1. A method for driving a display apparatus, wherein the display apparatus comprises
an OLED and a driver transistor, an anode of the OLED connected to a source of the
driver transistor, the method comprising:
connecting a drain of the driver transistor to a positive power supply;
connecting a cathode of the OLED to a negative power supply; and
conducting a voltage difference between the positive power supply and the negative
power supply in a range from 7.1 V to 9.6 V.
2. The method for driving a display apparatus according to claim 1, wherein a voltage
provided by the positive power supply has a fixed value, and a voltage provided by
the negative power supply is an adjustable voltage.

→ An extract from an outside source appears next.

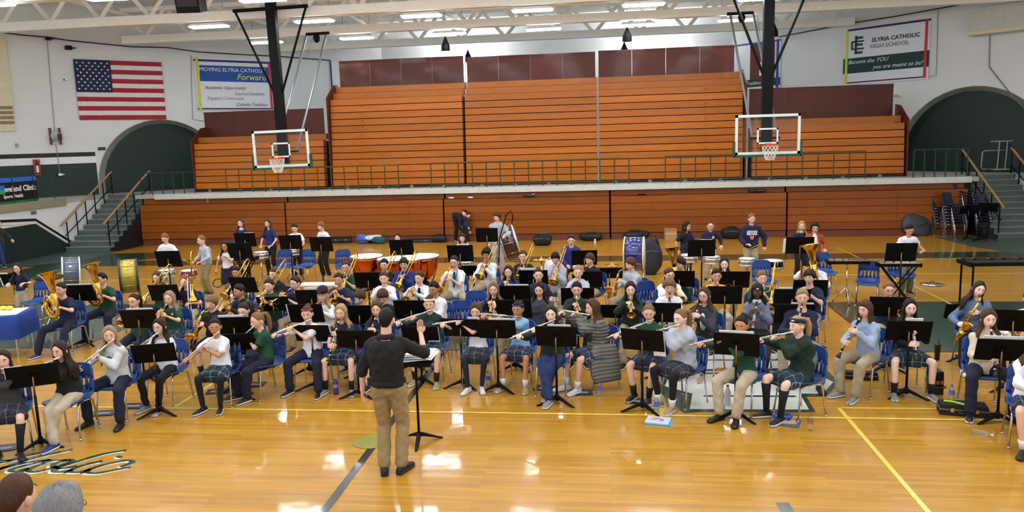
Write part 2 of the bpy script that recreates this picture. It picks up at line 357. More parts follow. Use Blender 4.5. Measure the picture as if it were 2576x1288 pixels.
# ---- walls
def wallslab(a, b, z0, z1, t=.25):
    a = np.array(a, float); b = np.array(b, float); d = (b-a)/np.linalg.norm(b-a); n = np.array([-d[1], d[0]])*t
    return [a, b, b+n, a+n], z0, z1
def quadwall(mb, a, b, z0, z1, t=.25, mi=0):
    p, z0, z1 = wallslab(a, b, z0, z1, t); return mb.poly(p, z=z0, t=z1-z0, mi=mi)
def arch_wall(name, A, d, s0, s1, sc, rad, zc, top, nrm):
    """wall along A+d*s with a segmental arch opening at s=sc and a recessed green infill"""
    d = np.array(d); A = np.array(A); nrm = np.array(nrm)
    w_ = MB(); P = lambda s, z, o=0: np.array([*(A + d*s + nrm*o), z])
    N = 24; ang = np.linspace(PI, 0, N+1)
    pts = [(sc + rad*math.cos(t), zc + rad*math.sin(t)) for t in ang]
    for (sa, sb, za, zb) in ((s0, sc-rad, 0, top), (sc+rad, s1, 0, top)):
        if sb > sa: w_.add([P(sa, za), P(sb, za), P(sb, zb), P(sa, zb), P(sa, za, .5), P(sb, za, .5), P(sb, zb, .5), P(sa, zb, .5)], [[(0, 3, 2, 1), (4, 5, 6, 7), (0, 1, 5, 4), (1, 2, 6, 5), (2, 3, 7, 6), (3, 0, 4, 7)]])
    for (p, q) in zip(pts[:-1], pts[1:]):
        w_.add([P(p[0], p[1]), P(q[0], q[1]), P(q[0], top), P(p[0], top), P(p[0], p[1], .5), P(q[0], q[1], .5), P(q[0], top, .5), P(p[0], top, .5)], [[(0, 3, 2, 1), (4, 5, 6, 7), (0, 1, 5, 4), (1, 2, 6, 5), (2, 3, 7, 6), (3, 0, 4, 7)]])
    o = struct(name, w_, WHITEW)
    # concrete reveal ring
    path = [(sc-rad, DZ)] + pts + [(sc+rad, DZ)]; ri = MB()
    R = []
    for i, (s, z) in enumerate(path):
        c = np.array([s-sc, max(z-zc, 0)]); L = np.linalg.norm(c); c = c/L
        b_ = (s + .13 - c[0]*.15, z - c[1]*.15)
        R.append([P(s+c[0]*.01, z+c[1]*.01, -.02), P(s+c[0]*.03, z, .48), P(b_[0], b_[1], .40), P(s-c[0]*.01, z-c[1]*.01, -.02)])
    ri.loft(R, True).build('arch_reveal', CONC, o)
    MB().add([P(sc-rad-.2, 0, .42), P(sc+rad+.2, 0, .42), P(sc+rad+.2, zc+rad+.3, .42), P(sc-rad-.2, zc+rad+.3, .42), P(sc-rad-.2, 0, .46), P(sc+rad+.2, 0, .46), P(sc+rad+.2, zc+rad+.3, .46), P(sc-rad-.2, zc+rad+.3, .46)],
        [[(0, 3, 2, 1), (4, 5, 6, 7), (0, 1, 5, 4), (1, 2, 6, 5), (2, 3, 7, 6), (3, 0, 4, 7)]]).build('arch_infill', GREENW, o)
    return o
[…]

3. The method for driving a display apparatus according to claim 2, wherein the voltage
provided by the positive power supply ranges from 4 V to 5 V.
4. The method for driving a display apparatus according to claim 2, wherein the voltage
provided by the negative power supply ranges from -5 V to -2.5 V.
5. The method for driving a display apparatus according to claim 2, wherein the voltage
difference between the positive power supply and the negative power supply is configured
in a range from 8.1 V to 9.1 V.
6. The method for driving a display apparatus according to claim 5, wherein the voltage
provided by the negative power supply ranges from -4.5 V to -3.5 V.
7. The method for driving a display apparatus according to claim 1, wherein a voltage
provided by the positive power supply is an adjustable voltage, and a voltage provided
by the negative power supply has a fixed value.
8. The method for driving a display apparatus according to claim 1, wherein a drain-source
voltage of the driver transistor is as follows:
Vds=a voltage of the positive power supply-a voltage of the negative power supply-Voled,
Vds is the drain-source voltage of the driver transistor, and Voled is a voltage between two terminals of the OLED.
9. The method for driving a display apparatus according to claim 1, wherein the display
apparatus further comprises a capacitor, a gate of the driver transistor connected
to the positive power supply through the capacitor.
10. The method for driving a display apparatus according to claim 9, wherein the display
apparatus has a 2T1C structure or a 4T1C structure or a 6T1C structure or a 7T1C structure.